# Exercise directions
Starting with the first line of the data below, copy each line up to and including the one containing "scene.camera = cam". Pictures stay out.

--- START Supplied information ---

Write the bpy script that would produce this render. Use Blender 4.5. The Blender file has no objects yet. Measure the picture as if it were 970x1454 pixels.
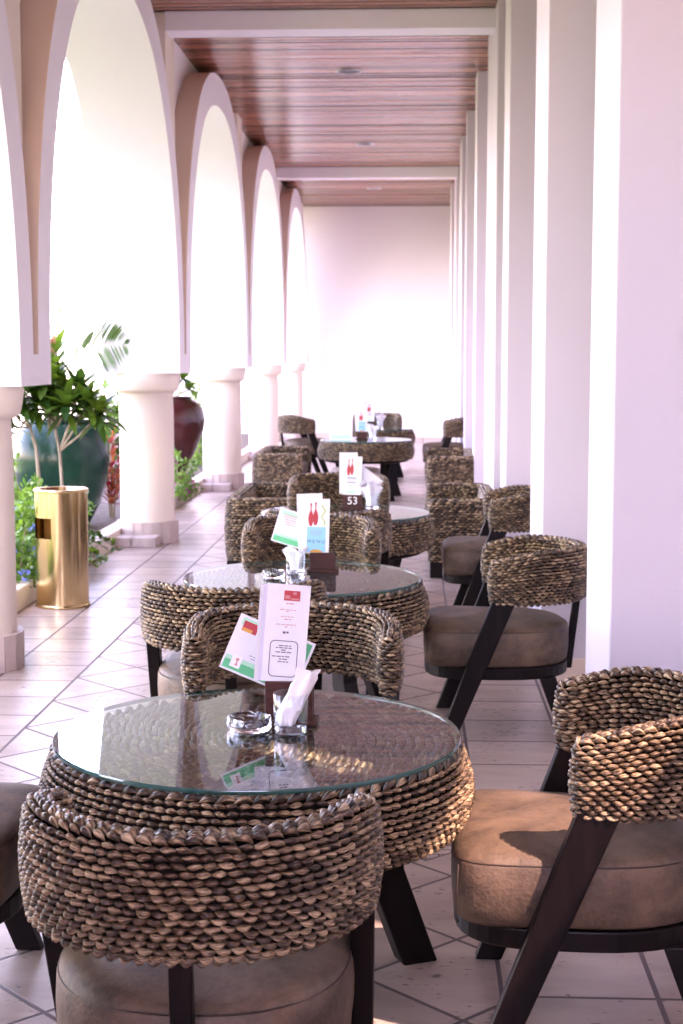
import bpy, math, random
import numpy as np
from math import sin, cos, pi, radians as R
from mathutils import Vector, Matrix

random.seed(4)
rng = np.random.default_rng(7)
scene = bpy.context.scene
COL = scene.collection

# ------------------------------------------------------------------ camera
cd = bpy.data.cameras.new("camera")
cam = bpy.data.objects.new("camera", cd)
COL.objects.link(cam)
cam.location = (0, 0, 1.42)
cam.rotation_euler = (R(90 - 5.948), 0, R(2.596))
cd.sensor_fit = 'VERTICAL'
cd.sensor_height = 36.0
cd.sensor_width = 24.0
cd.lens = 53.23
cd.clip_start = 0.05
cd.clip_end = 2000
cd.dof.use_dof = True
cd.dof.focus_distance = 3.3
cd.dof.aperture_fstop = 9.5
scene.camera = cam

# ------------------------------------------------------------------ world, sun, exposure
SUN_EL, SUN_AZ = 52.0, 128.0          # azimuth: compass style, 0 = +Y, clockwise
w = bpy.data.worlds.new("World")
scene.world = w
w.use_nodes = True
nt = w.node_tree
sky = nt.nodes.new('ShaderNodeTexSky')
sky.sky_type = 'NISHITA'
sky.sun_disc = False
sky.sun_elevation = R(SUN_EL)
sky.sun_rotation = R(SUN_AZ)
sky.air_density = 1.0
sky.dust_density = 1.2
sky.ozone_density = 1.0
nt.links.new(sky.outputs[0], nt.nodes['Background'].inputs[0])
nt.nodes['Background'].inputs[1].default_value = 0.15
sl = bpy.data.lights.new("sun", 'SUN')
sl.energy = 2.0
sl.angle = R(1.0)
sl.color = (1.0, 0.96, 0.92)
so = bpy.data.objects.new("sun", sl)
COL.objects.link(so)
az, el = R(SUN_AZ), R(SUN_EL)
sdir = Vector((sin(az) * cos(el), cos(az) * cos(el), sin(el)))
so.rotation_euler = sdir.to_track_quat('Z', 'Y').to_euler()
so.location = (-10, -10, 30)
vs = scene.view_settings
vs.view_transform = 'Standard'
vs.look = 'None'
vs.gamma = 1.0
vs.use_curve_mapping = False
vs.exposure = 4.9
vs.use_white_balance = True
vs.white_balance_temperature = 8000
vs.white_balance_tint = 44

# ------------------------------------------------------------------ materials
def mat(name, col, rough=0.6, metal=0.0, coat=0.0, spec=0.5):
    m = bpy.data.materials.new(name)
    m.use_nodes = True
    b = m.node_tree.nodes['Principled BSDF']
    b.inputs['Base Color'].default_value = (*col, 1)
    b.inputs['Roughness'].default_value = rough
    b.inputs['Metallic'].default_value = metal
    b.inputs['Specular IOR Level'].default_value = spec
    b.inputs['Coat Weight'].default_value = coat
    b.inputs['Coat Roughness'].default_value = 0.12
    return m

def N(m, t, **kw):
    n = m.node_tree.nodes.new(t)
    for k, v in kw.items():
        setattr(n, k, v)
    return n

def L(m, a, b):
    m.node_tree.links.new(a, b)

def bsdf(m):
    return m.node_tree.nodes['Principled BSDF']

def noisy(m, c1, c2, scale=(5, 5, 5), detail=6, rough=0.6, lo=0.35, hi=0.65, bump=0.0, bscale=None, rvar=None):
    tc = N(m, 'ShaderNodeTexCoord')
    mp = N(m, 'ShaderNodeMapping')
    mp.inputs['Scale'].default_value = scale
    L(m, tc.outputs['Object'], mp.inputs[0])
    n = N(m, 'ShaderNodeTexNoise')
    n.inputs['Scale'].default_value = 1.0
    n.inputs['Detail'].default_value = detail
    n.inputs['Roughness'].default_value = rough
    L(m, mp.outputs[0], n.inputs['Vector'])
    r = N(m, 'ShaderNodeValToRGB')
    r.color_ramp.elements[0].position = lo
    r.color_ramp.elements[0].color = (*c1, 1)
    r.color_ramp.elements[1].position = hi
    r.color_ramp.elements[1].color = (*c2, 1)
    L(m, n.outputs['Fac'], r.inputs[0])
    L(m, r.outputs[0], bsdf(m).inputs['Base Color'])
    if bump:
        n2 = n
        if bscale:
            n2 = N(m, 'ShaderNodeTexNoise')
            n2.inputs['Scale'].default_value = bscale
            n2.inputs['Detail'].default_value = 5
            L(m, tc.outputs['Object'], n2.inputs['Vector'])
        bp = N(m, 'ShaderNodeBump')
        bp.inputs['Strength'].default_value = bump
        bp.inputs['Distance'].default_value = 0.01
        L(m, n2.outputs['Fac'], bp.inputs['Height'])
        L(m, bp.outputs[0], bsdf(m).inputs['Normal'])
    if rvar:
        mr = N(m, 'ShaderNodeMapRange')
        mr.inputs['To Min'].default_value = rvar[0]
        mr.inputs['To Max'].default_value = rvar[1]
        L(m, n.outputs['Fac'], mr.inputs[0])
        L(m, mr.outputs[0], bsdf(m).inputs['Roughness'])
    return m

M = {}
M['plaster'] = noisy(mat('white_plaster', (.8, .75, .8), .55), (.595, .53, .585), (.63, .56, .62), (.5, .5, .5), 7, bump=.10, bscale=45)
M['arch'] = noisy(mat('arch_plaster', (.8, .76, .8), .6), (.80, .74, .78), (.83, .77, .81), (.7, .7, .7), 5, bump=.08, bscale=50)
M['tan'] = noisy(mat('tan_skirting_and_bounce', (.5, .36, .3), .7), (.76, .58, .48), (.80, .62, .52), (.9, .9, .9), 5, bump=.1, bscale=40)  # skirting colour, also ceiling bounce painted on the arch extrados
M['cream'] = noisy(mat('cream_plaster', (.75, .62, .52), .6), (.76, .64, .54), (.80, .69, .59), (1.2, 1.2, 1.2), 5, bump=.08, bscale=50)
M['brick'] = noisy(mat('plinth_tile', (.5, .38, .34), .6), (.44, .33, .30), (.60, .47, .43), (9, 9, 3), 6, bump=.25, bscale=60)
M['darkwood'] = noisy(mat('dark_wood', (.02, .012, .012), .42, coat=.0, spec=.18), (.004, .002, .002), (.010, .005, .005), (30, 30, 3), 5)
M['block'] = noisy(mat('mahogany_block', (.1, .025, .018), .4, coat=.0, spec=.25), (.035, .009, .006), (.07, .018, .012), (20, 20, 90), 5)
M['cushion'] = noisy(mat('brown_suede', (.16, .1, .075), .62), (.048, .028, .018), (.168, .103, .064), (6, 6, 8), 9, .72, .38, .64, bump=.2, bscale=120, rvar=(.5, .7))
M['piping'] = mat('seam', (.08, .05, .038), .6)
M['paper'] = noisy(mat('paper', (.78, .77, .8), .5), (.76, .75, .79), (.8, .79, .82), (20, 20, 20), 3)
M['paper_lav'] = mat('paper_panel', (.70, .68, .80), .5)
M['green'] = mat('print_green', (.05, .5, .24), .5)
M['pale_green'] = mat('print_pale_green', (.36, .72, .52), .5)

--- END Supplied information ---

# Response to this exercise
Write the bpy script that would produce this render. Use Blender 4.5. The Blender file has no objects yet. Measure the picture as if it were 970x1454 pixels.
import bpy, math, random
import numpy as np
from math import sin, cos, pi, radians as R
from mathutils import Vector, Matrix

random.seed(4)
rng = np.random.default_rng(7)
scene = bpy.context.scene
COL = scene.collection

# ------------------------------------------------------------------ camera
cd = bpy.data.cameras.new("camera")
cam = bpy.data.objects.new("camera", cd)
COL.objects.link(cam)
cam.location = (0, 0, 1.42)
cam.rotation_euler = (R(90 - 5.948), 0, R(2.596))
cd.sensor_fit = 'VERTICAL'
cd.sensor_height = 36.0
cd.sensor_width = 24.0
cd.lens = 53.23
cd.clip_start = 0.05
cd.clip_end = 2000
cd.dof.use_dof = True
cd.dof.focus_distance = 3.3
cd.dof.aperture_fstop = 9.5
scene.camera = cam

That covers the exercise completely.